Mandjoukov passe avec succès ses examens, mais le procureur régional de Stara Zagora, futur Président du Conseil des ministres, le démocrate Nicolas Mouchanov, ordonne télégraphiquement, juste à ce moment-là, son arrestation et exclusion de l’école. Guerdjikov subit le même sort. Mandjoukov s’inscrivit alors à l’Ecole Normale de Lom, sur le Danube, et termina ses études secondaires en 1898.
A Lom, il ne resta pas non plus les bras croisés : dès l’automne 1896, il fonda un groupe libertaire d’une dizaine d’adhérents, lycéens et même quelques instituteurs du canton, originaires de diverses localités du pays.
Pour satisfaire aux besoins de la propagande du groupe de Lom, Mandjoukov traduisit du russe la biographie du poète Nadson et une brochure d’articles populaires de tendance libertaire. Ainsi, les idées anarchistes trouvaient une plus large diffusion dans plusieurs localités de Bulgarie : Razgrad, Roussé, Pléven, Gabrovo, Kazanlik, Plovdiv, où des groupes sont déjà constitués et maintiennent des relations entre eux. Les rentrées de la vente de ces deux brochures éditées par le groupe alimentèrent la caisse de la communauté de consommation (appelée à l’époque simplement « Commune »), créée aussi à Lom. Les mêmes rentrées aidèrent également à faire une excursion en Hongrie et Croatie, organisée par le groupe.
Terminant ses études secondaires, en 1898, Mandjoukov se rendit à Genève, avec l’intention d’étudier la chimie.

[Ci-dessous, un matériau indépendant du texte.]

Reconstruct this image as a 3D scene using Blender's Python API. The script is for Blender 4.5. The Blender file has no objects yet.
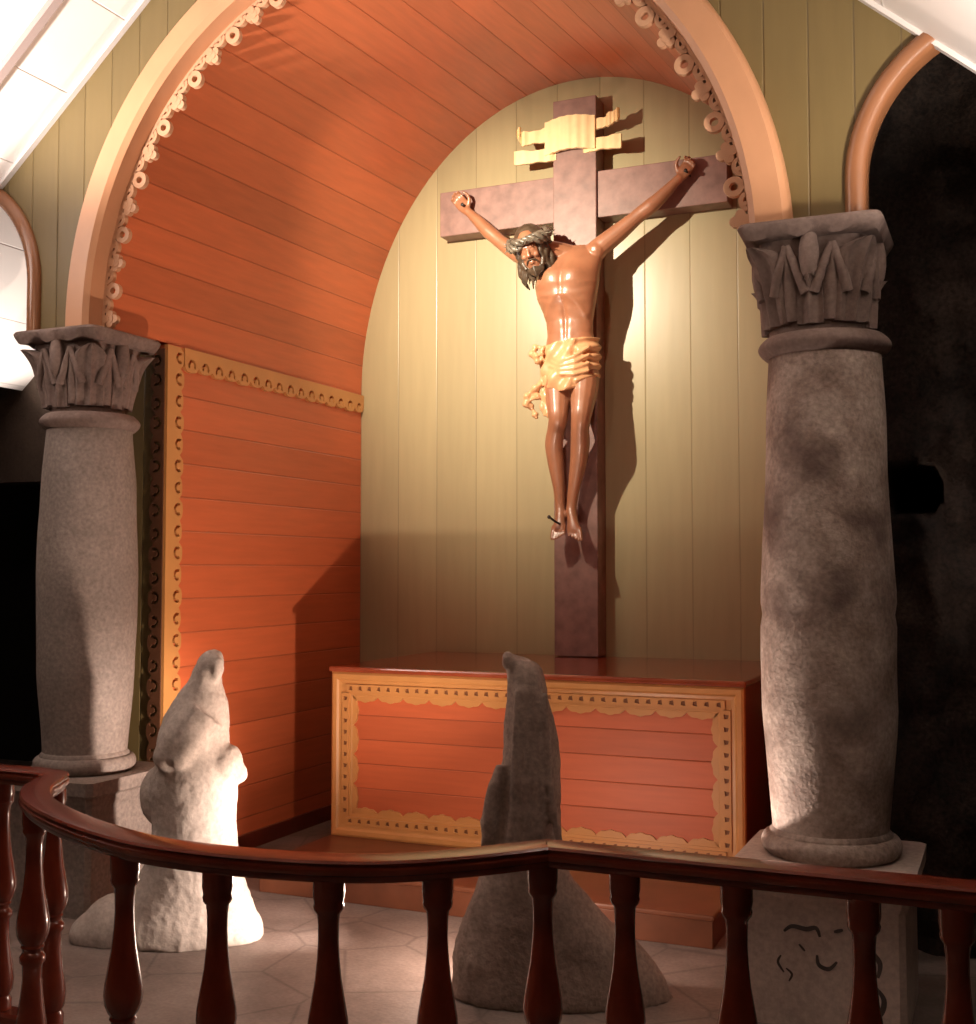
import bpy, bmesh, math, random
from mathutils import Vector, Matrix, Euler, noise
S = bpy.context.scene
COL = S.collection
R = math.radians
random.seed(7)

# ------------------------------------------------------------------ camera
YAW, PITCH, EYE, FPX = R(23.6), math.atan(58 / 1196.0), 1.575, 1196.0
cam = bpy.data.cameras.new('camera')
cam.sensor_fit = 'HORIZONTAL'; cam.sensor_width = 36.0
cam.lens = FPX / 976.0 * 36.0
cam.clip_start = 0.05
co = bpy.data.objects.new('camera', cam); COL.objects.link(co)
co.location = (0, 0, EYE)
co.rotation_euler = (R(90) + PITCH, 0, YAW)
S.camera = co
FW = Vector((-math.sin(YAW) * math.cos(PITCH), math.cos(YAW) * math.cos(PITCH), math.sin(PITCH)))
RT = Vector((math.cos(YAW), math.sin(YAW), 0)); UPV = RT.cross(FW)
EYEP = Vector((0, 0, EYE))
def ray(px, py): return FW + RT * ((px - 488) / FPX) - UPV * ((py - 512) / FPX)
def onY(px, py, Y): d = ray(px, py); return EYEP + d * (Y / d.y)
def onX(px, py, X): d = ray(px, py); return EYEP + d * (X / d.x)
def onZ(px, py, Z): d = ray(px, py); return EYEP + d * ((Z - EYE) / d.z)

# ------------------------------------------------------------------ world, exposure, lights
S.view_settings.view_transform = 'Standard'
S.view_settings.look = 'None'
S.view_settings.gamma = 1
S.view_settings.use_curve_mapping = False
S.view_settings.exposure = 0.0
w = bpy.data.worlds.new('world'); S.world = w; w.use_nodes = True
w.node_tree.nodes['Background'].inputs[0].default_value = (1.0, 0.72, 0.5, 1)
w.node_tree.nodes['Background'].inputs[1].default_value = 0.03

def light(name, kind, loc, energy, color, target=None, **kw):
    l = bpy.data.lights.new(name, kind); l.energy = energy; l.color = color
    for k, v in kw.items(): setattr(l, k, v)
    o = bpy.data.objects.new(name, l); COL.objects.link(o); o.location = loc
    if target is not None:
        o.rotation_euler = (Vector(target) - Vector(loc)).to_track_quat('-Z', 'Y').to_euler()
    return o
WARM = (1.0, 0.72, 0.46)
# spotlight over the crown of the arch, aimed at the crucifix
light('crucifix_spot', 'SPOT', (-3.10, 4.60, 3.85), 600, (1.0, 0.85, 0.64), (-2.80, 7.0, 3.24), spot_size=R(76), spot_blend=1.0, shadow_soft_size=0.02)
# floor spotlight hidden behind the right stone figure
LAMP = Vector((-1.95, 4.36, 0.24))
light('floor_spot', 'POINT', LAMP + Vector((-.02, 0.0, .05)), 25, (1.0, 0.75, 0.60), shadow_soft_size=0.03)
light('niche_beam', 'SPOT', LAMP + Vector((-.03, 0.0, .06)), 165, (1.0, 0.75, 0.60), (-4.0, 5.3, 2.5), spot_size=R(100), spot_blend=.8, shadow_soft_size=0.03)
light('floor_beam', 'SPOT', LAMP + Vector((-.06, 0.0, .05)), 175, (1.0, 0.80, 0.68), (-3.2, 4.5, .32), spot_size=R(58), spot_blend=0.6, shadow_soft_size=0.03)
LAMP2 = Vector((-1.42, 4.44, 0.17))
light('column_beam', 'SPOT', LAMP2 + Vector((.02, -.02, .06)), 95, (1.0, 0.80, 0.68), (-.72, 4.5, 1.0), spot_size=R(64), spot_blend=0.9, shadow_soft_size=0.03)
# up-lighters washing the white roof of the nave
light('uplight_left', 'SPOT', (-4.75, 2.6, 2.3), 900, (1.0, 0.86, 0.78), (-4.15, 3.3, 4.0), spot_size=R(78), spot_blend=.5, shadow_soft_size=.1)
light('uplight_right', 'SPOT', (0.40, 3.3, 2.3), 230, (1.0, 0.86, 0.74), (-0.25, 3.75, 3.5), spot_size=R(84), spot_blend=.5, shadow_soft_size=.1)
light('aisle_fill', 'SPOT', (-5.3, 5.0, 1.9), 110, (1.0, 0.86, 0.76), (-5.1, 5.2, 3.0), spot_size=R(80), spot_blend=.5, shadow_soft_size=.05)  # added fill without a known source, whitens the aisle ceiling
# warm lamp of the nave, high behind the camera
light('nave_lamp', 'AREA', (-2.3, 0.4, 3.6), 15, (1.0, 0.66, 0.46), (-2.5, 4.6, 3.4), shape='DISK', size=0.3)

# ------------------------------------------------------------------ mesh helpers
class MB:
    def __init__(s): s.v = []; s.f = []; s.uv = {}
    def add(s, vs, fs):
        o = len(s.v); s.v += [Vector(p) for p in vs]; s.f += [tuple(i + o for i in f) for f in fs]
    def box(s, a, b, M=None):
        (x0, y0, z0), (x1, y1, z1) = a, b
        vs = [Vector((x, y, z)) for z in (z0, z1) for x, y in ((x0, y0), (x1, y0), (x1, y1), (x0, y1))]
        if M is not None: vs = [M @ p for p in vs]
        s.add(vs, [(3, 2, 1, 0), (4, 5, 6, 7), (0, 1, 5, 4), (1, 2, 6, 5), (2, 3, 7, 6), (3, 0, 4, 7)])
    def rings(s, rings, cap=True, closed=True):
        n = len(rings[0]); vs = [p for r in rings for p in r]; fs = []
        for i in range(len(rings) - 1):
            for j in range(n if closed else n - 1):
                k = (j + 1) % n
                fs.append((i * n + j, i * n + k, (i + 1) * n + k, (i + 1) * n + j))
        if cap and closed:
            fs.append(tuple(range(n - 1, -1, -1))); fs.append(tuple((len(rings) - 1) * n + j for j in range(n)))
        s.add(vs, fs)
    def lathe(s, prof, c=(0, 0, 0), n=32, cap=True):
        c = Vector(c)
        s.rings([[c + Vector((r * math.cos(2 * math.pi * j / n), r * math.sin(2 * math.pi * j / n), z)) for j in range(n)] for r, z in prof], cap)
    def tube(s, pts, rad, n=10, cap=True):
        pts = [Vector(p) for p in pts]; rs = rad if isinstance(rad, (list, tuple)) else [rad] * len(pts)
        rings = []; prev = None
        for i, p in enumerate(pts):
            t = (pts[min(i + 1, len(pts) - 1)] - pts[max(i - 1, 0)]).normalized()
            if prev is None:
                a = Vector((0, 0, 1)) if abs(t.z) < .9 else Vector((1, 0, 0)); u = t.cross(a).normalized()
            else:
                u = (prev - t * prev.dot(t)).normalized()
            prev = u; v = t.cross(u)
            rings.append([p + (u * math.cos(2 * math.pi * j / n) + v * math.sin(2 * math.pi * j / n)) * rs[i] for j in range(n)])
        s.rings(rings, cap)
    def ball(s, c, r, n=14, M=None):
        c = Vector(c); r = Vector(r) if not isinstance(r, (int, float)) else Vector((r, r, r))
        rings = []
        for i in range(n // 2 + 1):
            a = -math.pi / 2 + math.pi * (0.02 + 0.96 * i / (n // 2))
            ring = [Vector((r.x * math.cos(a) * math.cos(2 * math.pi * j / n), r.y * math.cos(a) * math.sin(2 * math.pi * j / n), r.z * math.sin(a))) for j in range(n)]
            if M is not None: ring = [M @ p for p in ring]
            rings.append([c + p for p in ring])
        s.rings(rings)
    def prism(s, poly, f0, f1):
        """poly: 2D points; f0/f1 map a 2D point to the front / back 3D point"""
        n = len(poly)
        vs = [f0(p) for p in poly] + [f1(p) for p in poly]
        fs = [tuple(range(n - 1, -1, -1)), tuple(range(n, 2 * n))] + [(i, (i + 1) % n, n + (i + 1) % n, n + i) for i in range(n)]
        s.add(vs, fs)
    def ribbon(s, pts, wd, f0, f1):
        """flat strip following 2D polyline, extruded between two mappings"""
        n = len(pts); L = []; Rr = []
        for i in range(n):
            a = Vector(pts[max(i - 1, 0)]); b = Vector(pts[min(i + 1, n - 1)]); t = (b - a)
            t = t.normalized() if t.length > 1e-9 else Vector((1, 0))
            q = Vector((-t.y, t.x)); ww = (wd[i] if isinstance(wd, (list, tuple)) else wd) / 2
            L.append(Vector(pts[i]) + q * ww); Rr.append(Vector(pts[i]) - q * ww)
        rings = [[f0(L[i]), f0(Rr[i]), f1(Rr[i]), f1(L[i])] for i in range(n)]
        s.rings(rings)
    def annulus(s, c, r0, r1, f0, f1, n=20):
        A = []
        for j in range(n + 1):
            a = 2 * math.pi * j / n; d = Vector((math.cos(a), math.sin(a)))
            A.append([f0(c + d * r1), f0(c + d * r0), f1(c + d * r0), f1(c + d * r1)])
        s.rings(A, cap=False)
    def disc(s, c, r, f0, f1, n=16):
        s.prism([c + Vector((math.cos(2 * math.pi * j / n), math.sin(2 * math.pi * j / n))) * r for j in range(n)], f0, f1)

def mesh_from(mb, name, off=Vector((0, 0, 0)), smooth=None):
    me = bpy.data.meshes.new(name)
    me.from_pydata([tuple(p - off) for p in mb.v], [], mb.f); me.validate(); me.update()
    bm = bmesh.new(); bm.from_mesh(me); bmesh.ops.recalc_face_normals(bm, faces=bm.faces); bm.to_mesh(me); bm.free()
    if smooth is not None:
        for p in me.polygons: p.use_smooth = True
        if smooth < 180: me.set_sharp_from_angle(angle=R(smooth))
    return me
def obj(name, mb, mat, parent=None, smooth=None, bevel=0, seg=2, label=None, solid=None):
    off = Vector(parent['base']) if parent is not None else Vector((0, 0, 0))
    me = mesh_from(mb, name, off, smooth) if isinstance(mb, MB) else mb
    o = bpy.data.objects.new(name, me); COL.objects.link(o)
    me.materials.append(mat)
    if parent is not None:
        if parent.type == 'EMPTY': o.parent = parent
        else: o.parent = parent
        o['base'] = tuple(off)
    if bevel:
        b = o.modifiers.new('bevel', 'BEVEL'); b.width = bevel; b.segments = seg; b.limit_method = 'ANGLE'; b.angle_limit = R(40)
    if label: o['label'] = label
    return o
def thing(name, label, cat, base, group=None):
    o = bpy.data.objects.new(name, None); COL.objects.link(o); o.location = base; o['base'] = tuple(base)
    o['label'] = label; o['category'] = cat; o.empty_display_size = .1
    if group: o['group'] = group
    return o
def struct(name, mb, mat, label, cat='wall', **kw):
    o = obj(name, mb, mat, **kw); o['kind'] = 'structure'; o['label'] = label; o['category'] = cat
    return o
def remesh(mb, name, voxel, off=Vector((0, 0, 0)), smooth_it=4, disp=None, fac=.5):
    me = mesh_from(mb, 'tmp')
    t = bpy.data.objects.new('tmp', me); COL.objects.link(t)
    m = t.modifiers.new('r', 'REMESH'); m.mode = 'VOXEL'; m.voxel_size = voxel
    if smooth_it:
        k = t.modifiers.new('s', 'SMOOTH'); k.iterations = smooth_it; k.factor = fac
    dg = bpy.context.evaluated_depsgraph_get()
    out = bpy.data.meshes.new_from_object(t.evaluated_get(dg)); out.name = name
    bpy.data.objects.remove(t); bpy.data.meshes.remove(me)
    if disp:
        out.update(); nn = [v.normal.copy() for v in out.vertices]
        for v, q in zip(out.vertices, nn): v.co += q * disp(v.co)
    for v in out.vertices: v.co -= off
    for p in out.polygons: p.use_smooth = True
    out.update()
    return out
def catmull(pts, n=8):
    P = [Vector(p) for p in pts]; out = []
    for i in range(len(P) - 1):
        a, b, c, d = P[max(i - 1, 0)], P[i], P[i + 1], P[min(i + 2, len(P) - 1)]
        for k in range(n):
            t = k / n
            out.append(.5 * ((2 * b) + (c - a) * t + (2 * a - 5 * b + 4 * c - d) * t * t + (3 * b - a - 3 * c + d) * t ** 3))
    out.append(P[-1]); return out

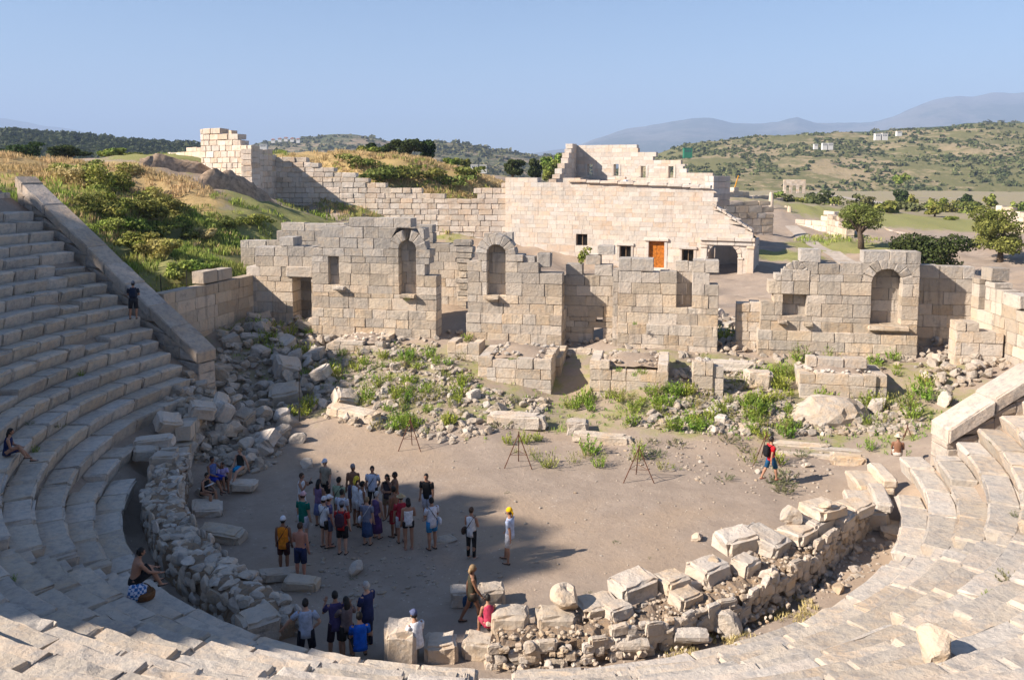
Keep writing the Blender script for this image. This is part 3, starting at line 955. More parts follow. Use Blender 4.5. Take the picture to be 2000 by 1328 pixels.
# mortared core between the two faces
def core_strip(line, half, drop):
    line = ring_line(line, .16); V = []; Fq = []; m = 11
    for i in range(len(line)):
        t = line[min(i + 1, len(line) - 1)] - line[max(i - 1, 0)]; t = t * np.array([1, 1, 0]); t /= np.linalg.norm(t)
        nn = np.array([-t[1], t[0], 0]); p = line[i] * np.array([1, 1, 0]); zt = line[i][2] - drop
        for a, z in ((-1.15, -.1), (-1.08, zt * .3), (-1.02, zt * .65), (-.92, zt * .92), (-.6, zt), (0, zt + .03), (.6, zt), (.92, zt * .92), (1.02, zt * .65), (1.08, zt * .3), (1.15, -.1)):
            V.append(p + nn * a * half + np.array([0, 0, z]))
    V = np.array(V); V += np.stack([noise3(V, 2.2, 1), noise3(V, 2.2, 2), noise3(V, 2.2, 3)], 1) * .07 + rng.normal(size=V.shape) * .035
    for i in range(len(line) - 1):
        for k in range(m - 1):
            a = i * m + k; Fq.append((a, a + 1, a + m + 1, a + m))
    Fq.append(tuple(range(m))); q = (len(line) - 1) * m; Fq.append(tuple(q + k for k in range(m - 1, -1, -1)))
    return V, Fq
v, f = core_strip(LL, 0.52, 0.02)
link('wall_core', mesh('wall_core', v, f, M['core']), ringL)

# right side: a ragged core with large cut blocks lying on it
LINE_R = [pol(9, 10.75, 0.75), pol(20, 10.75, 0.8), pol(32, 10.65, 0.85), pol(44, 10.65, 0.95), pol(56, 10.7, 1.1), pol(66, 10.9, 1.25), pol(76, 11.4, 1.3), pol(84, 12.0, 1.1)]
LR = ring_line(LINE_R, 0.45)
ringR = thing('rubble_wall', 'sunlit broken wall with exposed earthy core along the right of the orchestra', 'wall')
v, f = core_strip(LR, 0.44, 0.12)
link('wall_core', mesh('wall_core', v, f, M['core']), ringR)
for i in range(len(LR)):
    t = LR[min(i + 1, len(LR) - 1)] - LR[max(i - 1, 0)]; t[2] = 0; t /= np.linalg.norm(t)
    nn = np.array([-t[1], t[0], 0])
    if nn @ LR[i] < 0: nn = -nn                     # outwards, to the ditch
    z = 0.1
    while z < LR[i][2] - 0.12:
        for side in (1, -1, 1, 1):
            s = rnd.choice([.06, .08, .11, .14, .2])
            p = LR[i] + nn * side * (0.54 + rnd.uniform(-.04, .04)) + t * rnd.uniform(-.24, .24); p[2] = z + rnd.uniform(0, .12)
            if rnd.random() < .5: small(BLOCKS_W, 'wall_stone', ringR, p, (s * rnd.uniform(2, 3), .16, s * rnd.uniform(1.3, 1.8)), (rnd.uniform(-.1, .1), rnd.uniform(-.15, .15), math.atan2(t[1], t[0]) + rnd.uniform(-.15, .15)))
            else: small(ROCKS_W, 'wall_stone', ringR, p, (s * rnd.uniform(1, 1.6), .5 * s + .04, s * rnd.uniform(.7, 1.0)), (rnd.uniform(-.3, .3), rnd.uniform(-.4, .4), math.atan2(t[1], t[0]) + rnd.uniform(-.3, .3)))
        z += .20
    for q in range(4):
        s = rnd.choice([.04, .05, .07, .11])
        p = LR[i] + nn * (0.62 + abs(rnd.gauss(0, .3))) + t * rnd.uniform(-.25, .25); p[2] = 0.23 + s * .3
        small(ROCKS_W, 'wall_stone', ringR, p, (s * 1.3, s, s * .8))
for th0, th1, z0, z1 in ((66, 82, 0.2, 0.85),):     # upright slabs still in place at the far end
    a = th0
    while a < th1:
        d = rnd.uniform(3.0, 4.6); c = np.zeros((2, 2, 2, 3))
        rr_ = np.interp(a, [66, 82], [10.9, 11.8]) + 0.5
        for i, t in enumerate((a + .1, a + d - .1)):
            for j, r in enumerate((rr_ + .12, rr_ - .25)):
                for k, z in enumerate((z0, z1 + rnd.uniform(-.05, .05))): c[i, j, k] = pol(t, r, z)
        one_block(ringR, c, M['warm'], 'upright_slab', (4, 3, 4), 0.05, 0.01, 1.4); a += d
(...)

Dès son arrivée, en été de la même année, en Suisse, il adhéra au fameux « Cénacle de Genève » et au « Comité clandestin révolutionnaire macédonien », dont une « succursale » existe même à Plovdiv, avec une dizaine de membres. Celle-ci reçut de Genève des documents de propagande révolutionnaire et anarchiste, par exemple, le discours d’Emile Henry, Les crimes de Dieu, de Sébastien Faure, etc., que Mandjoukov traduisit du français. (Ces mêmes brochures seront rééditées plus tard avec les moyens de l’Organisation macédonienne lorsque Mandjoukov fit connaissance de Gotsé Deltchev et adhéra à sa compagnie de guérilleros dans les montagnes de la Macédoine.)
Après la décision du « Cénacle de Genève » de se consacrer à la lutte révolutionnaire pour la libération nationale de la Macédoine, Mandjoukov fut l’un des premiers qui se rendit au pays (à Skopié), en 1898.
Il y fonda aussitôt un groupe libertaire et élabora son programme : L’ABC de l’anarchisme, une forte brochure dont le texte complet est reproduit dans les Mémoires inédits [1]. Après de nombreuses péripéties et aventures (arrêté, emprisonné, condamné à mort, tentative de suicide, etc., etc.), il retourna à Sofia, le 19 mai 1899. Peu de temps après, il retrouva ses camarades Merdjanov et Sokorov, avec qui il s’inscrivit à la compagnie de guérilleros de Deltchev et passa de nouveau en Macédoine.
Cette vie de révolté que nous décrivons plus en détails ailleurs [2] se termina, après maints exploits, par sa participation à la préparation et au déroulement de l’insurrection d’Ilinden et de Préobragénié. Par la suite, Mandjoukov fut d’abord employé à Plovdiv, étudiant en France, conservateur des Eaux et Forêts et finit sa vie de retraité à Plovdiv, en 1966.